Our balade eventually led us to one of the newer Starbucks along Rue de la Ré. I wanted to see if one of my friends was working. Turns out he had transferred back to the store we’d worked together at in France, so we made our way up there. Of course, I had to take a photo outside. There she is, the first Starbucks of many! Although, Soufien wasn’t working when we visited, we did run into another of my coworkers & made plans to come back to following day to see S.

On our way back to our apartment, I remembered that épiceries often carry wine so we grabbed a bottle. Success! Who would have thought it could be so difficult to find wine in France?! Back at our place, we threw open the giant windows, laid our feast out on the kitchen counter, & relaxed for the rest of the afternoon.
It’s hard to deny that Lyon is gorgeous with it’s old buildings on the hill & Fourvière in the distance. I could have hung out in that apartment for another week enjoying that view & visiting the market in Croix Rousse daily. While there’s so much of the world I want to see, I think I’ll always want to go back to Lyon.

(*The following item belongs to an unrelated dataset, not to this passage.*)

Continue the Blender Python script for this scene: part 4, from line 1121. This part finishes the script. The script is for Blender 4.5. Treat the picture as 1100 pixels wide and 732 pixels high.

That night, we got a bit dressed up & headed out for a late dinner at Brasserie de L’Est – one of Paul Bocuse’s brasseries. Located in the old Brotteaux Train Station, the menu & decor are meant to take you on a Round The World trip. A miniature train circles the dining room above your head, paying homage to the buildings’ past.

I’d been to another of Bocuse’s Brasseries, Le Sud, when I lived in Lyon & it was a wonderful experience so I was really looking forward to this dinner. It certainly did not disappoint. Paul Bocuse is such an icon in this region, & in the culinary community. A visit to one of his restaurants should definitely be on your To Do list.

As for our meals, N & I shared Salmon Gravlax & Foie Gras Mousse to start. Then N went for the cod while I had beef. Both were delicious & cooked perfectly. My beef came with a side of  thick-cut fries, which were kept warm over a candle. I thought it was pretty cute. To cap things off, we shared an excessively large crème brulée – a desert I can never resist.

We wrapped up our meal just in time to catch the last metro home & tucked ourselves into bed satisfied with our wonderful day.